Pire, parmi les salariées qui aspirent à devenir manager ou à intégrer une équipe de direction dans l’avenir, elles sont 57% à estimer ne pas avoir la personnalité d’un manager et 44% ont le sentiment de ne pas se sentir légitimes pour ces postes. Des chiffres très importants.
"Les raisons pour lesquelles certaines femmes y renoncent – manque de confiance, sentiment d’illégitimité ou crainte de ne pouvoir assumer vie privée et vie professionnelle – restent marquées par un conditionnement toujours très présent", ajoute Louise Jussian.
Cette sorte d'auto-censure s'observe également lorsqu'il s'agit de demander une augmentation.
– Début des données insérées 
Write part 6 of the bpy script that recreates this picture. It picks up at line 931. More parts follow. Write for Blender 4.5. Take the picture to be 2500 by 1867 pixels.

Une autre étude réalisée pour Indeed fin 2023 montre que si 73% des femmes estiment qu'elles ne sont pas assez payées, 46% n’ont jamais demandé une augmentation de salaire au cours de leur carrière...
*: Étude réalisée par l’IFOP pour Hostinger du 7 au 13 mai 2024, par questionnaire autoadministré auprès d’un échantillon de 2.500 personnes (dont 1.254 en activité professionnelle) représentatif de la population française âgée de 18 ans et plus. La représentativité de l’échantillon global a été assurée par la méthode des quotas.